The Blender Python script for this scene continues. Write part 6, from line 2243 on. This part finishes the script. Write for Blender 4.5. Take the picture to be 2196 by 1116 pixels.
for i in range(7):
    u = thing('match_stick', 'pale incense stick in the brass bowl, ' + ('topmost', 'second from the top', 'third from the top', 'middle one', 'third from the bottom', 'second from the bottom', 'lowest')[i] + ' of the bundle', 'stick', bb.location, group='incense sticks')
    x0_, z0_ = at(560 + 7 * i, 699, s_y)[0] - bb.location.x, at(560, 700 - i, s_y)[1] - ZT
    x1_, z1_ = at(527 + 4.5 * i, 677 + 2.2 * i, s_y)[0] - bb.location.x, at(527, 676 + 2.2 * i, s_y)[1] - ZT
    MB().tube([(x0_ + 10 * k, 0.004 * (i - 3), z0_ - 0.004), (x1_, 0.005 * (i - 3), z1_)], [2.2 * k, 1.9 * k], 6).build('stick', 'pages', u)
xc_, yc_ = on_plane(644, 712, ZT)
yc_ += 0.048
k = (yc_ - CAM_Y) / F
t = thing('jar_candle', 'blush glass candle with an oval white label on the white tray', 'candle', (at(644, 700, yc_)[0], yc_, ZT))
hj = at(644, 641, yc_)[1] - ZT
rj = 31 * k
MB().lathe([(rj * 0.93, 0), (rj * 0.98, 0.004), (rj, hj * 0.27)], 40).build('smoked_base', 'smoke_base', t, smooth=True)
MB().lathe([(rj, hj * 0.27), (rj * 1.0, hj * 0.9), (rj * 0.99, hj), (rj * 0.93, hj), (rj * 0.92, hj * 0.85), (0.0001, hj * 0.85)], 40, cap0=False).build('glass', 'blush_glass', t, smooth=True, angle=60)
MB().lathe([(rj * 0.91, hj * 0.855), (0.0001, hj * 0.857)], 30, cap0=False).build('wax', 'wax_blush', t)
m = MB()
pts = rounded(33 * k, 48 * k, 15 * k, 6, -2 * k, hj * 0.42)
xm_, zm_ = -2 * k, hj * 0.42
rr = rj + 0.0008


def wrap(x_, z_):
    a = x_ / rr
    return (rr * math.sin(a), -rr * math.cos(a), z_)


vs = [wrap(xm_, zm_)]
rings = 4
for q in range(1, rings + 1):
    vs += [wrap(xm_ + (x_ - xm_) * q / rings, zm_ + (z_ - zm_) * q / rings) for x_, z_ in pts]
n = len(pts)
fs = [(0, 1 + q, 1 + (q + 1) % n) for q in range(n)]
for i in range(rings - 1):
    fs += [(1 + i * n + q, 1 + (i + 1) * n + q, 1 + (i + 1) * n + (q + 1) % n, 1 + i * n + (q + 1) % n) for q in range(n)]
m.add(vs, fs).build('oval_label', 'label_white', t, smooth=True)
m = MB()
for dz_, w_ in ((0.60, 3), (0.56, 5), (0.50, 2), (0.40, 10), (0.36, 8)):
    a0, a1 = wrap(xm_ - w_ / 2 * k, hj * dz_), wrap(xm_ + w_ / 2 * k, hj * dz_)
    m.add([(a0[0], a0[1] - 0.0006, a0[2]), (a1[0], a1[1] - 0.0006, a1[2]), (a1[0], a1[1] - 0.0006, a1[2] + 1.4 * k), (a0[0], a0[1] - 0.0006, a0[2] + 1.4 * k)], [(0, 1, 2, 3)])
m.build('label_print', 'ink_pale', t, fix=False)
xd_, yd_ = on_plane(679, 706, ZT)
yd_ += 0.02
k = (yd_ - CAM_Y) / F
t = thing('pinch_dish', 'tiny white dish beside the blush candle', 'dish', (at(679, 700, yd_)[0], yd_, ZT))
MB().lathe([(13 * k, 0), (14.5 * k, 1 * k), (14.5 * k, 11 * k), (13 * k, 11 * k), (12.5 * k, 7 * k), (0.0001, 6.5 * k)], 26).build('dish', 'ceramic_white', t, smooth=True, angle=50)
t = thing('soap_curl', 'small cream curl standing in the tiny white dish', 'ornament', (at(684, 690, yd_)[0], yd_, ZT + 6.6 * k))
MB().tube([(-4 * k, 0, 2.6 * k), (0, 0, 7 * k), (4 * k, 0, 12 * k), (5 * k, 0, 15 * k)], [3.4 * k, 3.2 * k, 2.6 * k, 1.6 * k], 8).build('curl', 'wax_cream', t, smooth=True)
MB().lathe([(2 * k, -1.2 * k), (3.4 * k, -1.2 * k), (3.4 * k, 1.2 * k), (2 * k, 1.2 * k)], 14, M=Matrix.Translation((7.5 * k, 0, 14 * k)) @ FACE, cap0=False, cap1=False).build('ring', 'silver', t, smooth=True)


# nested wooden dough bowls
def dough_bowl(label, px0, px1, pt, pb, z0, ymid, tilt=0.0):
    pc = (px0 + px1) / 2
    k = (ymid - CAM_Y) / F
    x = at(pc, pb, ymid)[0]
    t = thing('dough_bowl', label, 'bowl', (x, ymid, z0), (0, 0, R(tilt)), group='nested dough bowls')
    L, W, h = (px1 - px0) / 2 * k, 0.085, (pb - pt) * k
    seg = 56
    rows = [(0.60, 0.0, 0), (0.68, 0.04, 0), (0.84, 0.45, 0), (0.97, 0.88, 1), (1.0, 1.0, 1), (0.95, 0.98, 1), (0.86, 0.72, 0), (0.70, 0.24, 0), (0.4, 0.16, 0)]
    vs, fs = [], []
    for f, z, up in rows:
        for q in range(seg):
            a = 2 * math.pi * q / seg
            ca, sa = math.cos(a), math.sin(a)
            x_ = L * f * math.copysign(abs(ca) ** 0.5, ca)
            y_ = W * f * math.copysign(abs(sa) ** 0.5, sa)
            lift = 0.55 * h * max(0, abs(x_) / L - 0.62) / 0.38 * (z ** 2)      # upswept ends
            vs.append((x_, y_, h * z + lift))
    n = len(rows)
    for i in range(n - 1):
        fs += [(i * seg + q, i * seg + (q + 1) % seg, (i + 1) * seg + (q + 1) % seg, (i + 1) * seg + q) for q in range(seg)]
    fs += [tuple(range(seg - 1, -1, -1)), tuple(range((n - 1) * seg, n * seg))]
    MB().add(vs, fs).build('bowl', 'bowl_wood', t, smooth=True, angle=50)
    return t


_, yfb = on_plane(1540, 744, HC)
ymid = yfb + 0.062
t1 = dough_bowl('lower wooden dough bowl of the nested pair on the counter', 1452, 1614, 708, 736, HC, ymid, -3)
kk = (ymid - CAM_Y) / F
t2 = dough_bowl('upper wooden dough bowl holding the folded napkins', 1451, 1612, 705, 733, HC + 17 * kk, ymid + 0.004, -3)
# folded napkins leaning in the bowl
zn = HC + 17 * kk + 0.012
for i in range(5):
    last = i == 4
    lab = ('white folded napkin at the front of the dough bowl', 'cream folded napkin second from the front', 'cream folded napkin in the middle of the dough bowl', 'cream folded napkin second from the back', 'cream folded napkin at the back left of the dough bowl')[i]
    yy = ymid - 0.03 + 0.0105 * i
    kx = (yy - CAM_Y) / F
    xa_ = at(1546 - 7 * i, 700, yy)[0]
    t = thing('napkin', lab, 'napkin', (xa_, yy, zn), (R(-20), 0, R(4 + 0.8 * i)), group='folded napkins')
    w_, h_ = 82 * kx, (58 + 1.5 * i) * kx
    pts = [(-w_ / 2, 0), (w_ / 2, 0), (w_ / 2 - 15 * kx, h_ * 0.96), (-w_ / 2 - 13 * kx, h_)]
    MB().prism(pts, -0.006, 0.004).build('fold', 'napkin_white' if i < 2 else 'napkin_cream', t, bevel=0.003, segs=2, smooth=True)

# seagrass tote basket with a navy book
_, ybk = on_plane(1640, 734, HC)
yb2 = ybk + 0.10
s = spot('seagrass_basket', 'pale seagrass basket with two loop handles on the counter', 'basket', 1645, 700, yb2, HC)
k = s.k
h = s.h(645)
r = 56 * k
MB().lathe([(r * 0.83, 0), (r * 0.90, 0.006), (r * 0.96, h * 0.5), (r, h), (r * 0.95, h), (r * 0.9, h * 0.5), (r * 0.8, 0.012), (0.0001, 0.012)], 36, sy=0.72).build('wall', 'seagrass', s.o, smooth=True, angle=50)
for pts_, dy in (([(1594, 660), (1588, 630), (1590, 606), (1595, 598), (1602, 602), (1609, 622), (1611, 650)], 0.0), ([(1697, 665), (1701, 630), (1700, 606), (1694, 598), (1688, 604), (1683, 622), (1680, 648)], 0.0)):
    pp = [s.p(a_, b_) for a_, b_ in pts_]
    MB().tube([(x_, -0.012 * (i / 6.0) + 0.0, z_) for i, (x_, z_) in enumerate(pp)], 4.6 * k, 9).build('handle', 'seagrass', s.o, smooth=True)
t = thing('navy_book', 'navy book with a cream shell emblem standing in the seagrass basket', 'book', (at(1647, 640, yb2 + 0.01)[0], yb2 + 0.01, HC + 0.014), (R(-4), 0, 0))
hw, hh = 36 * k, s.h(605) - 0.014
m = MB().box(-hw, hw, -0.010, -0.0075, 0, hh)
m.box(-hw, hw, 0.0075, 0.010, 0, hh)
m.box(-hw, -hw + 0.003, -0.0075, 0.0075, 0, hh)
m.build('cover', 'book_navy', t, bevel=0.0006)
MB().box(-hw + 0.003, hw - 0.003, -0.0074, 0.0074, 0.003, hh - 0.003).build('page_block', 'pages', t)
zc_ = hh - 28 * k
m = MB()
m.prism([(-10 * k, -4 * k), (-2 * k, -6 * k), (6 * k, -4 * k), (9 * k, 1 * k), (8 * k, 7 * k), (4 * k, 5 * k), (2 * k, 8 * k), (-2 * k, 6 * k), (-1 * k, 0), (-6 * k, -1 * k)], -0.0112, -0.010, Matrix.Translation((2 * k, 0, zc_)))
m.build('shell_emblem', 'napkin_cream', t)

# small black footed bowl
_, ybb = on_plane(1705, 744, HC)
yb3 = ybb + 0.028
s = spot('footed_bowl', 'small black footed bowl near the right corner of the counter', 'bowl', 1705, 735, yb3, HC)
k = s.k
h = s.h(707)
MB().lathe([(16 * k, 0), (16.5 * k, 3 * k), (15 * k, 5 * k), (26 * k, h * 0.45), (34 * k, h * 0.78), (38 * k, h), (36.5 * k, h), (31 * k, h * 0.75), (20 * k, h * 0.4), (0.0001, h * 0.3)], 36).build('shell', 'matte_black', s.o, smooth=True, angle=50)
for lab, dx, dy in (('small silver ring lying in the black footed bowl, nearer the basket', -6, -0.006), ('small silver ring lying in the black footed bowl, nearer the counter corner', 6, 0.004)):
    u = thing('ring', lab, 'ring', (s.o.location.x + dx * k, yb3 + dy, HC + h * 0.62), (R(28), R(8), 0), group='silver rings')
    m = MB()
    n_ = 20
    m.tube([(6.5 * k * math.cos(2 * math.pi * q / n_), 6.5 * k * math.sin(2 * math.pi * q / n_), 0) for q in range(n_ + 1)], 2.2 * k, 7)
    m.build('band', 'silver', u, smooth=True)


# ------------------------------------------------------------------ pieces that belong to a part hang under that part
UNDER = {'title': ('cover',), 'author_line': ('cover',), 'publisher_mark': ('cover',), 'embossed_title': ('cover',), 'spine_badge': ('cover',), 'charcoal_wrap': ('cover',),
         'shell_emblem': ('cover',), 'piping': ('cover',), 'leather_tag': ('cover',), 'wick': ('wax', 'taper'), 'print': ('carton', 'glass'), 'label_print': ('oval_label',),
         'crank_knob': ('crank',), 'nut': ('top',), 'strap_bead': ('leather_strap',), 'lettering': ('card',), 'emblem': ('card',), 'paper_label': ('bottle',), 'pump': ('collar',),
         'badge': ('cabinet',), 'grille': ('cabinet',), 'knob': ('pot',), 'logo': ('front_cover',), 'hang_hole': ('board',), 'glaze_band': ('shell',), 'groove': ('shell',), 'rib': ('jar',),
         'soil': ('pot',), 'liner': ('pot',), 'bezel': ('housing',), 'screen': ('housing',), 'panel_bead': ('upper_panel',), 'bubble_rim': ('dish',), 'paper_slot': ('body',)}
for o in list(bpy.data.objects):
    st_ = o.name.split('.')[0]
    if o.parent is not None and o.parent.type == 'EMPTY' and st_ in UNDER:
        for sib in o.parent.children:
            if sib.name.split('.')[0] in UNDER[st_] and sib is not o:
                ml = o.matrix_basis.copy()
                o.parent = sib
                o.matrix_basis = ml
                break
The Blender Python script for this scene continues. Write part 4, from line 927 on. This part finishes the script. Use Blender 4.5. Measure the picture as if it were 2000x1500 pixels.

● Work to do
Say how many lines of the material contain the word "This", with no other text.

● Complete response
2